Redmineのチケット集計機能を使えばEVMを実現できることについては、僕のBlogで何度も書いてきた。
【公開】未発表資料「チケット駆動開発におけるEVMの考え方」 #RxtStudy: プログラマの思索
【公開】講演資料「Redmineの運用パターン集~私に聞くな、チケットシステムに聞け」 #tidd: プログラマの思索
マネージャとしては、スケジュール管理だけでなくコスト管理もとても重要な仕事だ。
EVMをRedmine上で実現できれば、コスト管理も行えるだけでなく、スケジュール管理はガントチャート、リスク管理はチケットによる課題管理を使うことで、プロジェクト管理に関わる全ての作業をRedmine上で一括作業できる。
ExcelやMSProjectに進捗データをインポートして、残業しながらシコシコ作業する必要はないのだ。
また、とAssociation Chart Pluginは、関連チケットの関係をグラフ化した機能を実現している。
Association Chart Pluginプラグインを入れると、「親子」「関連」「先行」「後行」などのチケットの関係をグラフ化できる。
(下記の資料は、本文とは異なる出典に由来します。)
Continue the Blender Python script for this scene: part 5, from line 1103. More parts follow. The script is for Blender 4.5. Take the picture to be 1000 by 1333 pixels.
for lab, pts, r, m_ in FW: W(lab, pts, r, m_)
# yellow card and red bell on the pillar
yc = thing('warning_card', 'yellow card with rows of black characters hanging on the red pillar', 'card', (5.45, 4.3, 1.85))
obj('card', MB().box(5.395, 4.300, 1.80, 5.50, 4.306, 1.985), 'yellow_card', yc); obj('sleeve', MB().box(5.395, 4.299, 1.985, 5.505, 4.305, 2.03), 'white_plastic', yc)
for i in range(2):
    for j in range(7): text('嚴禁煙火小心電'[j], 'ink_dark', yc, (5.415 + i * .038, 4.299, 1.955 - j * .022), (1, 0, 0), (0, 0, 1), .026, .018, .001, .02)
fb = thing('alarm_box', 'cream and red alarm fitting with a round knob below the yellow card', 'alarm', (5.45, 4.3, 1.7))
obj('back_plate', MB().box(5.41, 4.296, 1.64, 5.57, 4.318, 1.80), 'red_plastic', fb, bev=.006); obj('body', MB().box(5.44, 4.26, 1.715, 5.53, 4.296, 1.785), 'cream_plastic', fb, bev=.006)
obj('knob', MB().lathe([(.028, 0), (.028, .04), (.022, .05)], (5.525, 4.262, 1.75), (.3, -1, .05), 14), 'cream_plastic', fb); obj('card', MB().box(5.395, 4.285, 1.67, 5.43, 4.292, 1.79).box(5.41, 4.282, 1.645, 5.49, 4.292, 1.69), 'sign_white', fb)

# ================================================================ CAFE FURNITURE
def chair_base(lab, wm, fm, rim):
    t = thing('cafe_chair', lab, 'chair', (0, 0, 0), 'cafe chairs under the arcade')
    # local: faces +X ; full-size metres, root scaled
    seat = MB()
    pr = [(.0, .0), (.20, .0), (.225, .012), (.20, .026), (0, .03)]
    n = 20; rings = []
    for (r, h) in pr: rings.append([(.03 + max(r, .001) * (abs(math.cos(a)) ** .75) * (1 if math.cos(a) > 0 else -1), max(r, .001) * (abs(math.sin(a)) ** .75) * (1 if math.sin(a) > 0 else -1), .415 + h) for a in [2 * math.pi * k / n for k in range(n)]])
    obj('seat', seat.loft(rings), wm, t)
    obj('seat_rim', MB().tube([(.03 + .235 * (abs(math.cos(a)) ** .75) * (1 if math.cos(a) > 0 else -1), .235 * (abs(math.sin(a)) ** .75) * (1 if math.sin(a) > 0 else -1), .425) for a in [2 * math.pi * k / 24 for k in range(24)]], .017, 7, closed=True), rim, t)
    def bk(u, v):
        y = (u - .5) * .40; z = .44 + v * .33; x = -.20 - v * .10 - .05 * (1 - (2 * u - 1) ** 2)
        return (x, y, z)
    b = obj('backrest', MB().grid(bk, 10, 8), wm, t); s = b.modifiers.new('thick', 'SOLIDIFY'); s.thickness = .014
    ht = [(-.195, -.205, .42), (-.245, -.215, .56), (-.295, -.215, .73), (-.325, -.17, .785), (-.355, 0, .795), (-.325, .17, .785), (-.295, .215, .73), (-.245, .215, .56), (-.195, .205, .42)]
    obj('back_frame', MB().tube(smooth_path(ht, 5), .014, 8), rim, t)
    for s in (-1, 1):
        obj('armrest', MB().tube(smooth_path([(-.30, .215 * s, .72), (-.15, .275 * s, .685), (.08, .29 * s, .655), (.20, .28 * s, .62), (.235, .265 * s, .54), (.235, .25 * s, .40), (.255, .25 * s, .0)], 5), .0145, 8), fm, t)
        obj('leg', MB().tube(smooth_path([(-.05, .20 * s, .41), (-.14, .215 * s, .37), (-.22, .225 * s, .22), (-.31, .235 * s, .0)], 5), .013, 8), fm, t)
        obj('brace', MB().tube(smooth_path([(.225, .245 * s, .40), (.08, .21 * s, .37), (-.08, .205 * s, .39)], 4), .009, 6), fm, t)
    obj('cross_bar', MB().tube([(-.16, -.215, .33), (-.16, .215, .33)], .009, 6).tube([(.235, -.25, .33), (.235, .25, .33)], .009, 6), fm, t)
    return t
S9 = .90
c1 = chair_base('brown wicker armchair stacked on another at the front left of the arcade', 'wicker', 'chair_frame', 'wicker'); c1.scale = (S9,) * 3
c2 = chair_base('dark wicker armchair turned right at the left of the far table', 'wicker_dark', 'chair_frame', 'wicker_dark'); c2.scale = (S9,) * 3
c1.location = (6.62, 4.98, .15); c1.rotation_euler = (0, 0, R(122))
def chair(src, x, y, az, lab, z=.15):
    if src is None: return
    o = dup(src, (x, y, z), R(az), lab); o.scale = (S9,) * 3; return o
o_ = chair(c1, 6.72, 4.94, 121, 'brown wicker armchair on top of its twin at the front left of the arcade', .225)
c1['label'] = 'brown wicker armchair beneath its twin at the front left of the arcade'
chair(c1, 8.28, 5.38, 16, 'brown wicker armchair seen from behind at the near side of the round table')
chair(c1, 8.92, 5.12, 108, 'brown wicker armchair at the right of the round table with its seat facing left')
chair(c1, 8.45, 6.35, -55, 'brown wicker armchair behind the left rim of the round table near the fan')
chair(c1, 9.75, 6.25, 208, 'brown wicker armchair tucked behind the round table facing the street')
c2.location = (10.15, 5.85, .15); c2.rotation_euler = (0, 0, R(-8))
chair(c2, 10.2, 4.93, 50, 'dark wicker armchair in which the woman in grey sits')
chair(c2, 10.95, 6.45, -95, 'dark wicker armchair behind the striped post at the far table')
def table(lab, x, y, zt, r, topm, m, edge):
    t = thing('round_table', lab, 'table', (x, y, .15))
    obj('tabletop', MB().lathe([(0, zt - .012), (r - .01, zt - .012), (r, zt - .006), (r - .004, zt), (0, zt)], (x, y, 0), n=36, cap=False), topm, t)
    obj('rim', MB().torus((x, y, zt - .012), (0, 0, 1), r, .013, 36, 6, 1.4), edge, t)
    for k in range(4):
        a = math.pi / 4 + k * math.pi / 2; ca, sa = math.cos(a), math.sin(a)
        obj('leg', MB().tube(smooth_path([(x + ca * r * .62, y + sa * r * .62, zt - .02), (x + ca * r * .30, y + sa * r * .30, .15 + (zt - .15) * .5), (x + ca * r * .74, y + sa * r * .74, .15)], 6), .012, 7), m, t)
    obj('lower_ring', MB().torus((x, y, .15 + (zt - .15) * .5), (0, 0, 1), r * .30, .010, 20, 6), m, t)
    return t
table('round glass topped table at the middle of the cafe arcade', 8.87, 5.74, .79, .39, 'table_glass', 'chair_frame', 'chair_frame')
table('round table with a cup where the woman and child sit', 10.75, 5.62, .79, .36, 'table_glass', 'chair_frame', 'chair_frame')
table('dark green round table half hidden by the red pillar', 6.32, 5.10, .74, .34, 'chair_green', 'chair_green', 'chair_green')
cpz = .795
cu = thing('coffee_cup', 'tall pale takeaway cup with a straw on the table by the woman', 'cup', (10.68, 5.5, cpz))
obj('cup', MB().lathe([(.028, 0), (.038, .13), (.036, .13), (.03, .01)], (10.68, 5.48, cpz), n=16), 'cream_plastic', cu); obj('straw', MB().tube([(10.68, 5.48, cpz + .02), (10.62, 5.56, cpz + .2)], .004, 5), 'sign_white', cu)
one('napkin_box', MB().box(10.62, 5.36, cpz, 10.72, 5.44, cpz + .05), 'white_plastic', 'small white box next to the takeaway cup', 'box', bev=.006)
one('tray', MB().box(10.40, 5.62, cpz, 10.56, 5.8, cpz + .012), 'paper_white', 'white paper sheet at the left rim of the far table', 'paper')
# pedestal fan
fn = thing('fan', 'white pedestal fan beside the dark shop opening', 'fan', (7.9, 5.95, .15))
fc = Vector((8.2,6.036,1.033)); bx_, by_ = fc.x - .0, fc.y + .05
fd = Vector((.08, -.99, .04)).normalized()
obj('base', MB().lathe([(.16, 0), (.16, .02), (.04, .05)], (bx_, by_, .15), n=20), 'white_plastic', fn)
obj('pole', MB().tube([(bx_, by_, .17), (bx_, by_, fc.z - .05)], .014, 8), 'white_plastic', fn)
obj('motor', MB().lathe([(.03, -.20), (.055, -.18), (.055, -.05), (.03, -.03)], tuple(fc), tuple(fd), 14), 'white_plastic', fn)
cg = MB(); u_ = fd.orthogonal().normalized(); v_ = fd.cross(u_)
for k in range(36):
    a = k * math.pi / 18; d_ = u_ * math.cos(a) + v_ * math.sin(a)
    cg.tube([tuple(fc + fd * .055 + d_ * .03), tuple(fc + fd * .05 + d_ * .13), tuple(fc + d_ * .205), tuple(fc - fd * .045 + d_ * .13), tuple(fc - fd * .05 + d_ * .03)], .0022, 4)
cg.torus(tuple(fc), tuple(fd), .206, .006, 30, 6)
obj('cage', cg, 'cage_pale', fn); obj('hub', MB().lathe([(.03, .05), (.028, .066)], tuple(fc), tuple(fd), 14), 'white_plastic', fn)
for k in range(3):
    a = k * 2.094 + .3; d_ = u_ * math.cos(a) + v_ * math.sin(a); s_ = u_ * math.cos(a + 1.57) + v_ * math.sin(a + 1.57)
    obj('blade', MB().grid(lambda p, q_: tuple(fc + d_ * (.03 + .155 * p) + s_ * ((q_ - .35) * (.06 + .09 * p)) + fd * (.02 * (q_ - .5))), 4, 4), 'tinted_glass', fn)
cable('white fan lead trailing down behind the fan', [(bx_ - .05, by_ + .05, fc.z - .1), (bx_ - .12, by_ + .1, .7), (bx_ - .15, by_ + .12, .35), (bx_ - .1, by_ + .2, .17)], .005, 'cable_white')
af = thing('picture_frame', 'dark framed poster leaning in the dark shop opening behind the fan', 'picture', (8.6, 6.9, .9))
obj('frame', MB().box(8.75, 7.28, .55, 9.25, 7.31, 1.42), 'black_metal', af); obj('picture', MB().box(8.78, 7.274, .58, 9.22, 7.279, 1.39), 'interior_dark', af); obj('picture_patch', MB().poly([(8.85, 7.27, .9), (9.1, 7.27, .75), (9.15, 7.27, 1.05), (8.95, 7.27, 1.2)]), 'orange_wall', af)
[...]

例えば、親子チケットで要件と作業をWBSとして階層化した場合、一つの要件から発生した作業の漏れがないか、と言うチェックにも使えるだろう。
Association Chart Pluginの今後の使い方としては、「先行」「後行」のチケットの関係がグラフ化されるので、MSProjcectのPERT図のように表現して、クリティカルパスを見つけるという使い方にも発展できる。
すなわち、ガントチャートというビューは、PERT図と同値であるので、ビューを切り替えることで、色んな観点で進捗を分析できるはずだ。
そのアイデアについては、以前Blogで書いた。
チケット駆動開発にPMBOKの概念を導入してみる: プログラマの思索
Redmineのガントチャート機能改善の要望チケット: プログラマの思索
以前のBlogでは、チケットの先行・後行関係をGraphvizで変換してグラフ表示するアイデアを披露したが、上記のプラグインでかなり綺麗に実現できている。
Association Chart Pluginが更に良い点は、Association Chart Plugin画面上でチケットの関連を編集できるので、クリティカルパスを考えたり、WBSの詳細化を考えながら、PERT図やWBSを修正できる点だ。
RedmineでWF型開発を行う場合、Association Chart PluginやEVM plugin、ガントチャートを使いこなせれば、Redmine上でプロジェクト管理の作業の殆どを操作できるだろう。
つまり、Web上でプロジェクト管理の作業を全て実現できる可能性を秘めている。
以前のBlogで書いたように、MSProjectの全ての機能はRedmineで実現できると確信している。
RedmineのガントチャートはMS ProjectのWeb版になりうるか?: プログラマの思索
MSProjectとRedmineの機能比較、フィットギャップ分析は今後の主要な課題になるだろうと思う。
Redmineが日本で普及していくうえで、重要なきっかけであると考えているからだ。
久しぶりのRedmine勉強会だったが、今後のRedmineやチケット駆動開発の課題に気づかせてくれて面白かったと思う。